Between 1947 and 1989, the defining imperative of American “international leadership” was anti-communism. At times, anti-communism nurtured ideals of freedom, human dignity and peace. In the name of anti-communism, America protected fragile democracies in West Germany, Italy and Japan. In the name of anti-communism, the United States fed Europe’s starving post-masses via the Marshall Plan. In the name of anti-communism, the United States committed itself to Western Europe’s defense, thus keeping German nationalism in check and laying the groundwork for a postwar economic boom.

But anti-communism also justified America’s overthrow of elected governments in Iran, Guatemala and Chile. It justified Ronald Reagan’s decision to label Nelson Mandela’s African National Congress a terrorist organization and America’s longtime assistance to the kleptocratic Congolese dictator Mobutu Sese Seko. And far from keeping the peace, it led the United States to drop more bombs on Southeast Asia during the Vietnam War than it had during World War II.

Since 1989, this moral duality has continued. The United States has sought to extend its global preeminence while battling a range of enemies—from “rogue states” seeking “weapons of mass destruction” to hyper-nationalists murdering ethnic minorities to jihadist terrorist groups—that challenge the American-led order. During the Gulf War, this imperative led the United States to strengthen the United Nations and defend international law. But during the Iraq War, it led the United States to defy international law and obliterate the Iraqi state, thus creating the conditions for ISIS. In Bosnia and Kosovo, American power helped stop genocide. In Libya, it helped create chaos.

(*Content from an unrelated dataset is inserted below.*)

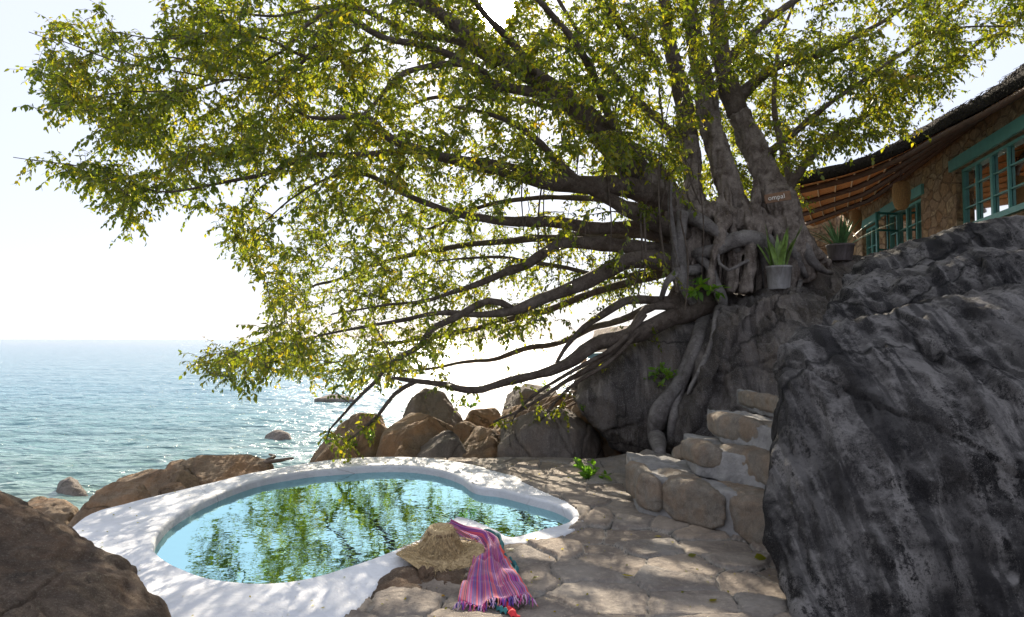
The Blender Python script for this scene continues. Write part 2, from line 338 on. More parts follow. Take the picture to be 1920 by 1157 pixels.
# near rocks
rock(B, 'brown grained boulder sloping across the lower left corner',
 [[(-160,880,3.3),(0,938,3.15),(62,972,3.05),(150,1034,2.95),(222,1080,2.85),(272,1124,2.75),(316,1168,2.65),(350,1300,2.5),(-160,1350,1.8),(-420,880,2.7),(-40,1040,2.55),(90,1120,2.4),(-100,1200,2.0)]],
 M['rock_fore'], .9, .013, 5, .05, 2.2, 113, 0, 4, .03, crackw=.009)
rock('rock', 'cracked grey brown rock under the straw hat and cloth',
 [[(664,1158,3.95),(690,1120,4.12),(720,1090,4.25),(752,1072,4.38),(800,1066,4.45),(880,1064,4.5),(950,1076,4.45),(1010,1112,4.25),(1040,1160,4.0),(1020,1240,3.5),(640,1240,3.5)]],
 M['rock_fore'], .12, .014, 3, .03, 3.5, 127, .5, 5, cat='rock', crackw=.010)
rock('rock', 'low tan rock edge at the bottom of the frame left of the hat rock',
 [[(520,1170,3.72),(560,1154,3.78),(610,1150,3.8),(680,1152,3.8),(700,1220,3.5),(520,1240,3.4)]],
 M['rock_pale'], .1, .014, 3, .02, 4, 131, .4, 1, cat='rock')
rock(B, 'long low pale slab rising from the patio at the foot of the leaning slab',
 [[(1005,912,7.3),(1050,878,7.9),(1100,856,8.4),(1165,852,8.6),(1225,850,8.2),(1240,900,7.3),(1120,925,6.9)]],
 M['rock_pale'], .5, .026, 4, .05, 2., 137, .2, 3)
rock('rock', 'pale angular rock left of the lowest step',
 [[(1168,905,7.0),(1184,856,7.2),(1212,841,7.3),(1260,852,7.2),(1296,885,6.8),(1250,925,6.5),(1200,915,6.6)]],
 M['rock_pale'], .5, .022, 3, .03, 2.5, 139, .2, 1, cat='rock')
rock('rock', 'small rounded reddish stone wedged beside the second step',
 [[(1262,860,6.9),(1264,838,6.95),(1280,830,7),(1300,834,7),(1308,850,6.9),(1290,862,6.8)]],
 M['rock_step'], .25, .015, 4, .012, 4, 149, .05, 0, cat='rock')

# ---------------------------------------------------------------- stone steps
stp = empty('stone_steps', (2.1, 5.8, 0), 'rough stone steps set in grey mortar climbing behind the black boulder', 'steps')
mm, nt, P = mat('mortar'); N = NT(nt); p_ = N.pos(); n1 = N.noise(p_, 6, 6, .6); n2 = N.noise(p_, 60, 5, .7)
N.l(N.mix(N.ramp(n1, [(.35, 0), (.7, 1)]), (.2,.19,.185), (.33,.315,.3)), P.inputs['Base Color']); P.inputs['Roughness'].default_value = .9
N.l(N.bump(n2, .01, 1, N.bump(n1, .05)), P.inputs['Normal']); M['mortar'] = mm
TIER = [([(1199,968),(1262,985),(1330,1003),(1462,1036),(1620,1078)], -.03, .36, 1.3, [(-.005,.14,.06,.36),(.16,.47,.04,.355),(.50,.86,-.02,.35)]),
 ([(1303,893),(1380,905),(1475,930),(1620,965)], .34, .60, .9, [(-.01,.18,.42,.60),(.20,.92,.38,.605)]),
 ([(1352,832),(1420,845),(1475,860),(1600,895)], .58, .82, .9, [(-.01,.36,.62,.825),(.385,.95,.60,.82)]),
 ([(1414,776),(1475,790),(1600,820)], .80, .985, 1.0, [(-.01,.7,.84,.99)])]
def tier_line(px, z): return resamp_(np.array([tuple(onz(x, y, z)) for x, y in px]), 41)
def resamp_(A, n):
    q = np.concatenate([[0], np.cumsum(np.linalg.norm(np.diff(A, axis=0), axis=1))]); t = np.linspace(0, q[-1], n); return np.stack([np.interp(t, q, A[:, k]) for k in range(A.shape[1])], 1)
rsn = random.Random(4)
for kt, (px, z0, z1, dep, stones) in enumerate(TIER):
    L_ = tier_line(px, max(z0, 0)); hull = []
    for a in L_[::8]: hull += [Vector((a[0], a[1], z0)), Vector((a[0]+.02, a[1]+.04, z1-.02)), Vector((a[0]*1.05+.05, a[1]+dep, z0)), Vector((a[0]*1.05+.05, a[1]+dep, z1-.02))]
    bm = bmesh.new(); 
    for v in hull: bm.verts.new(v)
    bmesh.ops.convex_hull(bm, input=bm.verts[:]); me = bpy.data.meshes.new('m'); bm.to_mesh(me); bm.free(); me = remesh(me, .016, 2); c_, n_ = arrs(me); c_ += n_*(.03*fbm(c_*4, 4, 60+kt)+.012*fbm(c_*18, 3, 61))[:, None]; setco(me, c_); me.polygons.foreach_set('use_smooth', [True]*len(me.polygons))
    link('mortar', me, M['mortar'], stp)
    for ks, (s0, s1, za, zb) in enumerate(stones):
        bm = bmesh.new(); hi = min(40, int(s1*40)); lo = max(0, int(s0*40)); zm = (za+zb)/2
        for q in range(7):
            a = L_[lo]+(L_[hi]-L_[lo])*q/6; e = 1-abs(q/3-1)**5*.9; out = -.035*e-.01+rsn.uniform(-.008, .008); hh = (zb-za)/2*(.62+.38*e)
            for y_, z_ in ((out, zm-hh*.8), (out-.012, zm), (out, zm+hh*.8), (out+.05, zm+hh), (dep*.45, zm+hh), (dep*.45, zm-hh)): bm.verts.new((a[0]+rsn.uniform(-.01,.01), a[1]+y_, z_+rsn.uniform(-.008,.008)))
        bmesh.ops.convex_hull(bm, input=bm.verts[:]); me = bpy.data.meshes.new('m'); bm.to_mesh(me); bm.free(); me = remesh(me, .012, 3); c_, n_ = arrs(me); c_ += n_*(.014+.02*fbm(c_*6, 4, 70+ks+kt*4)+.008*fbm(c_*25, 3, 71))[:, None]; setco(me, c_); me.polygons.foreach_set('use_smooth', [True]*len(me.polygons))
        o = link('step_stone', me, M['rock_step'], stp)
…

The point is that American “leadership” sometimes furthers the ideals that Americans revere and sometimes it desecrates them. Sometimes it makes America stronger; sometimes it doesn’t. McCain’s implication is that it’s only when American “abandon[s]” and “refuse[s]” its leadership role that it fails its people and the world. But that’s not true. Over the last fifteen years, in a spasm of military hyperactivity, the United States has toppled governments in Iraq, Afghanistan and Libya, in wars that have cost America dearly, and bred more conflict in their wake. Trump won the Republican nomination, in part, because—facing establishment candidates who would not criticize George W. Bush’s foreign policy—he condemned such adventures and pledged to avoid new ones.

McCain is right to (obliquely) condemn Trump’s hostility to refugees, his indifference to human rights and obsession with ensuring that America’s allies don’t rip it off. But that’s not the same as foreign policy restraint. Sometimes America best serves its people and its ideals by not trying to bend the world to its will. Harry Truman was right to reject preventative war when the Soviet Union was racing towards an atomic bomb; Dwight Eisenhower was right to accept a draw rather than seek the reunification of Korea in 1953; John F. Kennedy was right to admit failure in the Bay of Pigs rather than launch an American invasion of Cuba; George H.W. Bush was right not to march to Baghdad at the end of the Gulf War, and Barack Obama was right to accept an imperfect nuclear deal with Iran rather than risking a fourth war in the greater Middle East.

John McCain once understood that. As a young congressman in 1985, he told the Los Angeles Times that America was neither “omniscient nor omnipotent. If we do become involved in combat, that involvement must be of relatively short duration and must be readily explained to the man in the street in one or two sentences.” In violating that principle, George W. Bush—with the support of an older John McCain—helped discredit the Republican foreign policy establishment, and lay the groundwork for Trump’s nationalist insurgency.

Now McCain and many of his hawkish allies are criticizing Trump’s amoral nationalism, which is good. But until they question the disastrous overstretch that helped create it, they will remain his useful ideological foils.